Мы поехали всей нашей партией в Алиабад. Часа полтора ехали по дороге, обсаженной грецкими орехами. Эти орехи составляют богатство округа. Когда-то начальник округа полковник Шелковников заставил население садить орехи по обеим сторонам дорог. Население стало роптать на труд, а Шелковников говорил:
— Вы меня теперь проклинаете, а ваши дети и внуки потом будут меня благословлять.
Теперь орехи давали такой урожай, что Закатальский округ стал одним из главных их поставщиков на всю Россию, и сельские общества получали изрядный доход.
Вдали показались одноэтажные домики Алиабада, среди больших дворов и фруктовых садов, обложенных невысокими оградами из сложенных камней.
У околицы поджидал начальник участка Шихлинский со стражниками.
Джахангир-бек Шихлинский, еще молодой человек, татарин, — был бравым и смелым в делах с разбойниками, а это составляло в то время едва ли не главную работу начальников участков. Но его невзлюбил Атамалибеков. Стал, следовательно, преследовать и травить Шихлинского и Гайкович, подыскивал поводы спихнуть его с места.
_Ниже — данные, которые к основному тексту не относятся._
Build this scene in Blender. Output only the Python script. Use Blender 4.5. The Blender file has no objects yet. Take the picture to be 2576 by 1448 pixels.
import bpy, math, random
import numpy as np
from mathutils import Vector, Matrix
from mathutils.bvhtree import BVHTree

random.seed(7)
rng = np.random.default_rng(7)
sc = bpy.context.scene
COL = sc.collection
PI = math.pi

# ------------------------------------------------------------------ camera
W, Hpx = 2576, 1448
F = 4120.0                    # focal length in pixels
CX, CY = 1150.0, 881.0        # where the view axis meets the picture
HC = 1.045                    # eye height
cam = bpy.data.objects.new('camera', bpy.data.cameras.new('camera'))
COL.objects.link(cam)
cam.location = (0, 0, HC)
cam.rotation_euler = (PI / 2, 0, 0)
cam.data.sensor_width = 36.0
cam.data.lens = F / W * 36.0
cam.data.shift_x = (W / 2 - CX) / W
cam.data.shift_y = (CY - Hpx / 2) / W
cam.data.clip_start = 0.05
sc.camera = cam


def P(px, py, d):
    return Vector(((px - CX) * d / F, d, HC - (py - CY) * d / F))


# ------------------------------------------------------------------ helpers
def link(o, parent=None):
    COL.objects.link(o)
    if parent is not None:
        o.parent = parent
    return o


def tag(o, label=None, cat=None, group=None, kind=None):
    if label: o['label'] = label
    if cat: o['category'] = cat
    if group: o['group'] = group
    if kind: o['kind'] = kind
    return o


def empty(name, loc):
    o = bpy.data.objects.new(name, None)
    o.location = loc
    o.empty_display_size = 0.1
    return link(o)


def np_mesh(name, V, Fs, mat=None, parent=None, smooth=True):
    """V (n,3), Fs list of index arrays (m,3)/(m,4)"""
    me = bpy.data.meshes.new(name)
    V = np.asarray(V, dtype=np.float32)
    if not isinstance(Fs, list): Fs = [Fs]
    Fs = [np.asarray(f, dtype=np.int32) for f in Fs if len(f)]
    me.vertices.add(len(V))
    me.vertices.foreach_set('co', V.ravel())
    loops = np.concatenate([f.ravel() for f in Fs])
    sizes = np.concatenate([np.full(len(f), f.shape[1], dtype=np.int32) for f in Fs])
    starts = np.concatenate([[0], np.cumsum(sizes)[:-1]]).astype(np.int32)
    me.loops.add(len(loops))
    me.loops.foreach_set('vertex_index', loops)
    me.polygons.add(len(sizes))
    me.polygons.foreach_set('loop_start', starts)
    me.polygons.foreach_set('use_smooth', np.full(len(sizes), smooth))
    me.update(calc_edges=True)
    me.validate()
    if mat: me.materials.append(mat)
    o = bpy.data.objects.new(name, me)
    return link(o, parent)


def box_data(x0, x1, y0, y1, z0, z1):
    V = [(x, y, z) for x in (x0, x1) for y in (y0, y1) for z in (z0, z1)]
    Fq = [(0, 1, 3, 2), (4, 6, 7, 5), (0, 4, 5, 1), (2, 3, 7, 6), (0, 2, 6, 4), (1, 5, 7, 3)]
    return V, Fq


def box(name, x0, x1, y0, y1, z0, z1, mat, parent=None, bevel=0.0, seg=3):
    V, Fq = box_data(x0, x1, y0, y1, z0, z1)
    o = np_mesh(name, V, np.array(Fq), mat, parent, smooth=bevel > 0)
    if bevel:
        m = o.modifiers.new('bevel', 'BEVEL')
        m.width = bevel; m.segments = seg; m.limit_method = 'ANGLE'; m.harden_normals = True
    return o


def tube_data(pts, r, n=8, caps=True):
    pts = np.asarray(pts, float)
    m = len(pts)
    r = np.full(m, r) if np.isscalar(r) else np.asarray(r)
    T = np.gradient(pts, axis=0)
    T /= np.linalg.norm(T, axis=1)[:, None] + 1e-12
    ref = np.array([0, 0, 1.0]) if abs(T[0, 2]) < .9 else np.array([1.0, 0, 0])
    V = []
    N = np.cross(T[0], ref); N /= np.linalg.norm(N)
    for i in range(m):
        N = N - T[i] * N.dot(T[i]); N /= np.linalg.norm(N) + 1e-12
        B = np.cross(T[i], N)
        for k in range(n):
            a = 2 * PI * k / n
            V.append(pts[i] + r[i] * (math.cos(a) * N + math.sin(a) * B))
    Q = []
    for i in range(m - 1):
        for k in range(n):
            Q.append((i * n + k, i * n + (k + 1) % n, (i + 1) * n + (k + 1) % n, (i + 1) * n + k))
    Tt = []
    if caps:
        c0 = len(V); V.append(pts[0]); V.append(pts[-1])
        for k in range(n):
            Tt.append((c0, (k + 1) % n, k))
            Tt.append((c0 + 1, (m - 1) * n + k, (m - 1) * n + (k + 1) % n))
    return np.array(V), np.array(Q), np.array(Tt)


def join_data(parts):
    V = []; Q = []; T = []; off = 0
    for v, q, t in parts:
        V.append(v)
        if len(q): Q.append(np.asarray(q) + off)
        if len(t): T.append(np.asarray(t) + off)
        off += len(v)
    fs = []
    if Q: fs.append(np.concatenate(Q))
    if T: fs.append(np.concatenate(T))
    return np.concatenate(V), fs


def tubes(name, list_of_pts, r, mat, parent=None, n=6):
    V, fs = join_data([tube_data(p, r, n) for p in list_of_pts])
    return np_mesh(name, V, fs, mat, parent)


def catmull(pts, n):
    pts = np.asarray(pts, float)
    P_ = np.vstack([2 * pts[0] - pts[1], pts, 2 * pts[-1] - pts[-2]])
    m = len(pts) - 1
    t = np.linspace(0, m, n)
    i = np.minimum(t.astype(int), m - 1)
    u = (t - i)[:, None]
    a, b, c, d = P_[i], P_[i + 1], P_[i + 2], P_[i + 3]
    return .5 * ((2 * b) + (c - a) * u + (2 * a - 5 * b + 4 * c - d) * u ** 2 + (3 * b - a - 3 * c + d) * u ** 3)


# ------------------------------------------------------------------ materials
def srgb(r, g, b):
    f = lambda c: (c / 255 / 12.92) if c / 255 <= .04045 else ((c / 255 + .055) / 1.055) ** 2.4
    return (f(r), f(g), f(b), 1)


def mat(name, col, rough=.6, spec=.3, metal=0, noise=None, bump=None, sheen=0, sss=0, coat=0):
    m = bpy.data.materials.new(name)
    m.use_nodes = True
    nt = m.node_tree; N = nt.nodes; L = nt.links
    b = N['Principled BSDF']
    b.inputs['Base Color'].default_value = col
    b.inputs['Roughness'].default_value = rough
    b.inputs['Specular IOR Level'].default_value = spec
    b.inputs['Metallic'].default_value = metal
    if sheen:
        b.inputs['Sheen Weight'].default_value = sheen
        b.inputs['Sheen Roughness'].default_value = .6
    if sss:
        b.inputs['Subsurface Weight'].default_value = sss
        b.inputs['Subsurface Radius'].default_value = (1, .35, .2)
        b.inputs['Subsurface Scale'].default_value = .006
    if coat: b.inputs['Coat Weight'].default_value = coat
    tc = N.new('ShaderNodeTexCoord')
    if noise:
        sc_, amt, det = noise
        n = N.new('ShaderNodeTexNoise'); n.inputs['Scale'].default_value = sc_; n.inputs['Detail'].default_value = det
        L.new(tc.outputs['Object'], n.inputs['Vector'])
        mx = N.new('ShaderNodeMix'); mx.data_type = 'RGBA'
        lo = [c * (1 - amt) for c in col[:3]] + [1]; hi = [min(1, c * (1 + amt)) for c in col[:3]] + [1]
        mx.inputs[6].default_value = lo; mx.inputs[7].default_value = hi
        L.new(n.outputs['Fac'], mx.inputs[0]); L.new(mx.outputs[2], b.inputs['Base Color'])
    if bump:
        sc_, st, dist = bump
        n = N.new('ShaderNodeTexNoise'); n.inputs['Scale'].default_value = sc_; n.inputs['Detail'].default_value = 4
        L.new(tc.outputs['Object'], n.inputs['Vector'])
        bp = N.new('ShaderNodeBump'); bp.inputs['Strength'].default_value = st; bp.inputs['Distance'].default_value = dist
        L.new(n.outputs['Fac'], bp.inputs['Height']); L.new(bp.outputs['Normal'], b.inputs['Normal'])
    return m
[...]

Шихлинскому пришлось бы плохо, если б не подоспела моя ревизия. Я уже в Тифлисе, из дел, был знаком с обвинениями, выдвигаемыми против него Гайковичем, и видел их взмыленность. Это, само собой разумеется, сделало из Шихлинского верного агента ревизии.
Как только мы приехали, Шихлинский пригласил нас к столу. С его стороны это было тактической ошибкой, которую Гайкович впоследствии и использовал. Но отказаться, — значило бы поставить его в неловкое положение перед подчиненными и населением. Пришлось кое к чему притронуться.
К этому времени был уже собран народный сход, и площадь близ участкового управления была покрыта массою бараньих зипунов и папах. С любопытством всматриваюсь в загадочную толпу в несколько тысяч человек. Что-то они думают…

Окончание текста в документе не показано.